Quanto a Molinaro, precisa Compagnon, «ha sempre dato risposte e, se non è riuscito a darle, lo si deve al taglio dei fondi subito dal suo assessorato». Che succederà? Secondo Isidoro Gottardo il consolidamento al Nord del centrodestra «è un monito ad andare avanti con le riforme annunciate», ma «non cambia gli equilibri all'interno della maggioranza in regione».
In Friuli Venezia Giulia, spiega il coordinatore regionale del Pdl, «affronteremo ora il secondo periodo di legislatura mettendo a punto, come previsto dagli accordi già intercorsi nella coalizione e per espressa volontà del presidente Tondo, programmi e strumenti, consapevoli che il mandato ricevuto nel 2008 non solo non si è attenuato ma si è consolidato».
E se la Lega chiederà il rimpasto? «La Lega legittimamente esulta, ma in regione non si è votato. Il Pdl rimane qui una forza che ha peso doppio. Quanto alle deleghe, il presidente farà le sue valutazioni nell'ottica di ottimizzare il lavoro della giunta. Formazione e lavoro, per esempio, non è opportuno rimangano disgiunti». A tarda ora interviene anche Daniele Galasso, il capogruppo del Pdl: «Paghiamo il sacrificio in Veneto, ma restiamo il partito di riferimento nazionale».

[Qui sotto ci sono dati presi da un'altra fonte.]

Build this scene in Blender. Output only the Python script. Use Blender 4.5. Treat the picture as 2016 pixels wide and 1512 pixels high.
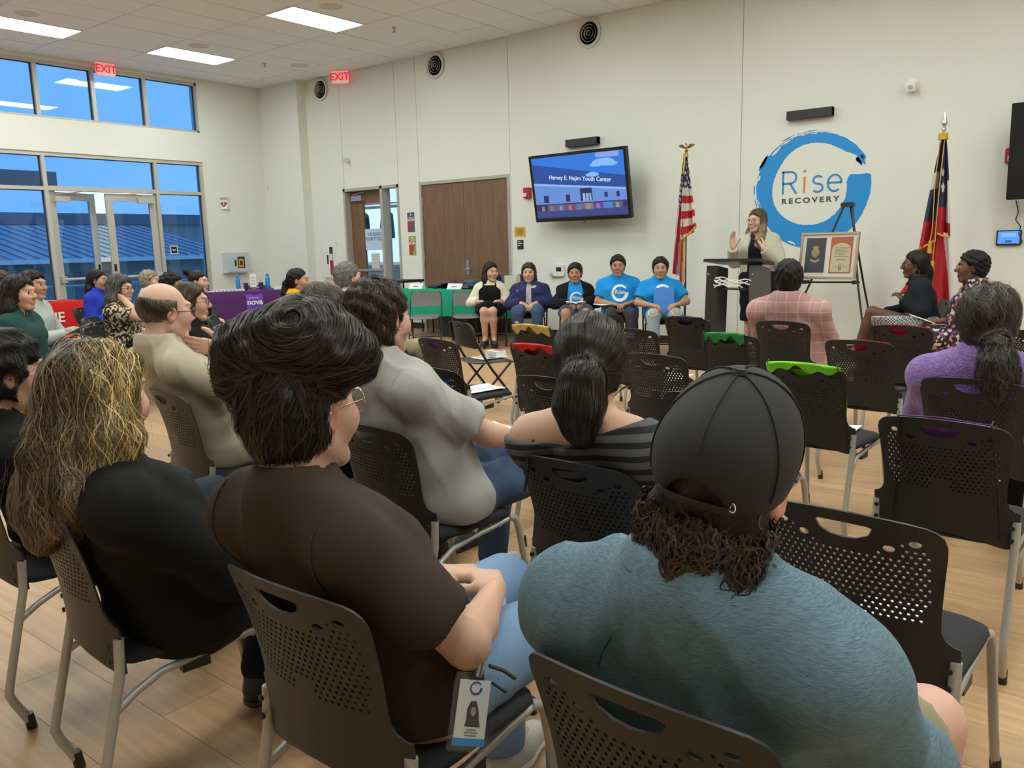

E il Pd? Debora Serracchiani, di fronte all'astensionismo e all'ennesimo risultato deludente del partito al Nord, sostiene l'urgenza di affrontare «senza esitazioni e pregiudizi», la questione settentrionale. Anche Gianfranco Moretton si preoccupa della scarsa affluenza, «un dato che deve indurre a una profonda riflessione sulla funzione dei partiti per una politica più a servizio del cittadino».